Now his lisping mendacity has taken him all over the world, preaching the Bush-Blair bible to people who understand the “listen or be bombed” (carrot or stick) approach. But he's an old softie really (remember his speeches about the cruelty of seal clubbing?) and not at all at ease with being the harbinger of doom. His Who's Who entry lists his interests as “walking, cooking puddings, music”. All perfectly peaceful occupations are they not?

Remember a radical youth?

In the flesh his skin and chat have none of the greyness of his TV appearances. He's a friendly chap - just ask Mr Mugabe. He's as relaxed when flown off to junkets in Brussels as he is when the military jets take him to war-talks in Washington. So, while he's feeling mellow, let's encourage him to remember his radical youth. Before he started justifying illegal, immoral acts of war, before he started writing off the deaths of hundreds of thousands (and the destruction of a country here, a country there) as inevitable casualties of the fight for democracy and the war on terror.

More than many in the dock (sorry - that should read - on the front benches, ed) he talks of the unacceptability of troops firing on civilians, saying, “We need firm action to deal with terrorism. But that has to be in the context in which there is respect for human rights and, in addition to that, there is progress towards democracy.” The cynic might ask why this is true for Uzbekistan, but not for Iraq (or the UK?).

The holeless policy

Still, even as recently as the mid80s (until News International shifted to Wapping) he was writing in The Times on issues of popular concern. “What is the secret of the holeless pocket?” he asked in October 1985. Indeed!

Now, though, perhaps he wonders, as he prepares to politely request the release of the inappropriately detained Brits in Guantanamo - what is the secret of a holeless policy? Indeed, it took him 749 days and a Butler report to admit the threadbare nature of the Iraq WMD claim, though he sure was graceful about it.

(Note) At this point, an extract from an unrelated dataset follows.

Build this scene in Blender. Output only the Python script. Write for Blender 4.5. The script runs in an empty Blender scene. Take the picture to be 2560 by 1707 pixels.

He said to parliament: “I accept that some of the information on which we based our judgements was wrong ... But I do not accept that we were wrong to act as we did in the circumstances... The dossier was based on the best judgements of ourselves and the wider international community... Everybody assumed Saddam had these weapons.” So let's all club together and winch him out of the neo-labour (neo-con?) quicksand - let's remind him that age does not bring wisdom, and help him realise that as a long-haired radical humming “No woman no cry” he was wiser than the “eminence grise” he has become.